§ **Exercise**: Repeat every line, exactly, from the very first through the one where "col = scene.collection" appears. Add nothing else.

§ **Extracted data**:
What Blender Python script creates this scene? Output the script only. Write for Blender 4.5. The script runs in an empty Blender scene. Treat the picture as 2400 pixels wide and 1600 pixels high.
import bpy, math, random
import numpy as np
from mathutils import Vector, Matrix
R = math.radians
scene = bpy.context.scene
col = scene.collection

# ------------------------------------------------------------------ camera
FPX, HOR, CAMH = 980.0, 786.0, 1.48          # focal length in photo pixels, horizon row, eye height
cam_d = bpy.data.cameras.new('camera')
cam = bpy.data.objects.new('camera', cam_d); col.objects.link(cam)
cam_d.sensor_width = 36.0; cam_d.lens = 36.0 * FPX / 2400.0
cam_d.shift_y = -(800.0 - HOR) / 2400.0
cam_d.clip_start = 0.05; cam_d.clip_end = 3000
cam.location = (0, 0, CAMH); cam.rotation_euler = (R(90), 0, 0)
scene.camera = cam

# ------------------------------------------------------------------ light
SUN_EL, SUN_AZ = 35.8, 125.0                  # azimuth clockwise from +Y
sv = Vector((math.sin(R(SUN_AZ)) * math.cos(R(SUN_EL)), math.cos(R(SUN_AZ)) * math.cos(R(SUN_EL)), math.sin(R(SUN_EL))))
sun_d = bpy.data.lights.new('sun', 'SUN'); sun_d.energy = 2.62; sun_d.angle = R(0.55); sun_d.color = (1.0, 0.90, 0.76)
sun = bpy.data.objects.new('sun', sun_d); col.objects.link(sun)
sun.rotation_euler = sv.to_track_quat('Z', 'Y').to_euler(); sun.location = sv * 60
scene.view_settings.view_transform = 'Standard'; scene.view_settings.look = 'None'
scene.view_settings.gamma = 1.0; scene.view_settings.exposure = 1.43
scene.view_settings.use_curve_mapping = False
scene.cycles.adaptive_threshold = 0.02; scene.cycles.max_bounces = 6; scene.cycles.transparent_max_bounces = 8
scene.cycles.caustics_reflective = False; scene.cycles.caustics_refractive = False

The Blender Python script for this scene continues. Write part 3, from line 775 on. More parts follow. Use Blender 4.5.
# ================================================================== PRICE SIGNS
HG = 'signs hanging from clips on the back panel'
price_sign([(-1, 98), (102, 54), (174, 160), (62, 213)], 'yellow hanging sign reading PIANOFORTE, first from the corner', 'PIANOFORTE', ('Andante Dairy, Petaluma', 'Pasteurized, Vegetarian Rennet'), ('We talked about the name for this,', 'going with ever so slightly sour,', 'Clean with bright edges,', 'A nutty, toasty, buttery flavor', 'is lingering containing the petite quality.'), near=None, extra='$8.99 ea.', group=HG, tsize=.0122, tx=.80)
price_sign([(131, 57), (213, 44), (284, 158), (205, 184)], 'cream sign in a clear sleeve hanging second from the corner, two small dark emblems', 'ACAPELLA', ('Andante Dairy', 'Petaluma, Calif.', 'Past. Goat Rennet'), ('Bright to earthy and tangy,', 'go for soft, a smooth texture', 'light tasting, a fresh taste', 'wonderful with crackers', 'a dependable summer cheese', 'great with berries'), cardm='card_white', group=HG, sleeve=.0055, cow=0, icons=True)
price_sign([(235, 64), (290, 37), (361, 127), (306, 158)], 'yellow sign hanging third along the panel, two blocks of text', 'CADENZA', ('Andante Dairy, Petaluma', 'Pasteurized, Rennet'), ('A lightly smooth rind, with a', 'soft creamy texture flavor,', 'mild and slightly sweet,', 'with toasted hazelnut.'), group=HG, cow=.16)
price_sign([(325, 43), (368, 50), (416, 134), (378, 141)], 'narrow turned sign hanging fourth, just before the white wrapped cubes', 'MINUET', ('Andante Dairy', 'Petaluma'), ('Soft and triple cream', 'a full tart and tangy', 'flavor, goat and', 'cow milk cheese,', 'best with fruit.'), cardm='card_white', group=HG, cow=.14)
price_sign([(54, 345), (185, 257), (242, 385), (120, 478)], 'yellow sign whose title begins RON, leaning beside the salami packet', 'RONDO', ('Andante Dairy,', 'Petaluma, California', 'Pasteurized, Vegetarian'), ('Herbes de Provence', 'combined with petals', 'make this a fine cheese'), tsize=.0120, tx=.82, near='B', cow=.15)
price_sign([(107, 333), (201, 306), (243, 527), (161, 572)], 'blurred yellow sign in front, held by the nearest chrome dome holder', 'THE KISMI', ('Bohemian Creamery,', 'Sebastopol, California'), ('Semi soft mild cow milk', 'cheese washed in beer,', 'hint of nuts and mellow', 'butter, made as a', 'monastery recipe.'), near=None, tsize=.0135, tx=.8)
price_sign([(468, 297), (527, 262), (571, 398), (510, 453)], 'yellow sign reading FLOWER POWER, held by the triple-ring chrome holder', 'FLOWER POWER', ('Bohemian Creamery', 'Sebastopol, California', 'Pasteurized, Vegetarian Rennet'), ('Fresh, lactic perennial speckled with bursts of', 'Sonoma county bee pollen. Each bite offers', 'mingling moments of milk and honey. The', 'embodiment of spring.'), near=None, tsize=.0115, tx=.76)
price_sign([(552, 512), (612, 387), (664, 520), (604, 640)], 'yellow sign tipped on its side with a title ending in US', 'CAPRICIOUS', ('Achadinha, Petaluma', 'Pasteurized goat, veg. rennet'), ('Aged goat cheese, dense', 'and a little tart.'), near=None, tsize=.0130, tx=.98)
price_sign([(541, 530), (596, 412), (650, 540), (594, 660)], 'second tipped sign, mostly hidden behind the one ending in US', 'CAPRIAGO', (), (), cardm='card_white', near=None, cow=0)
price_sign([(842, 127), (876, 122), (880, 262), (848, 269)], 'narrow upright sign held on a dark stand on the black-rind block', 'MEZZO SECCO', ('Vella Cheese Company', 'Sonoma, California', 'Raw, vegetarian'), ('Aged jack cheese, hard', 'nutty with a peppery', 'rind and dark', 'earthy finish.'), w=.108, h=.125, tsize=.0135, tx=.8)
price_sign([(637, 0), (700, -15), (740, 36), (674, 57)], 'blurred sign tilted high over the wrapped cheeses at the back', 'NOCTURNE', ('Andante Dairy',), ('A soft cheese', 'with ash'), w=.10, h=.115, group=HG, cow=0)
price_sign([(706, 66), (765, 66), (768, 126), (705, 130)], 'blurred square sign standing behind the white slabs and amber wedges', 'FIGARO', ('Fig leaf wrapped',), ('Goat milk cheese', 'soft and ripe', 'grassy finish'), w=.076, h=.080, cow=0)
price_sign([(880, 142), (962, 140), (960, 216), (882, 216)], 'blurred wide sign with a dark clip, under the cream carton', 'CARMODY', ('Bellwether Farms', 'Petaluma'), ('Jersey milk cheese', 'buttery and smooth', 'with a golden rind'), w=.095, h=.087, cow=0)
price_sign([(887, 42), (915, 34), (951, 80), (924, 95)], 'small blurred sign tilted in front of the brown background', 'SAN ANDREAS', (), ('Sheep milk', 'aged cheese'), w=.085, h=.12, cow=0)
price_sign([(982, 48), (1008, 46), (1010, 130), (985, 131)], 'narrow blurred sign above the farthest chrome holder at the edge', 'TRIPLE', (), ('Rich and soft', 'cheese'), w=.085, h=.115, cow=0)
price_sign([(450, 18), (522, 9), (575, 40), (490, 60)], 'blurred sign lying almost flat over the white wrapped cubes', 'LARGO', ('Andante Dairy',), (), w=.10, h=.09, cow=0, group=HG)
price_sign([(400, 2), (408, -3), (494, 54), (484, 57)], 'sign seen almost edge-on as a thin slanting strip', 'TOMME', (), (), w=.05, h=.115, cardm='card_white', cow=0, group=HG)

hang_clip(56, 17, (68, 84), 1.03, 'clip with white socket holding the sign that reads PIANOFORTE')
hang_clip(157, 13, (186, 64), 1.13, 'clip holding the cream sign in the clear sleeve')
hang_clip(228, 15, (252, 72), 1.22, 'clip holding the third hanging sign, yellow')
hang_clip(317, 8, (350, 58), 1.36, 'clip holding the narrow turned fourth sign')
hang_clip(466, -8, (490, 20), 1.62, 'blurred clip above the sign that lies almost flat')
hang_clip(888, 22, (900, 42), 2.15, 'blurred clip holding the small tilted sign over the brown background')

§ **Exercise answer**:
What Blender Python script creates this scene? Output the script only. Write for Blender 4.5. The script runs in an empty Blender scene. Treat the picture as 2400 pixels wide and 1600 pixels high.
import bpy, math, random
import numpy as np
from mathutils import Vector, Matrix
R = math.radians
scene = bpy.context.scene
col = scene.collection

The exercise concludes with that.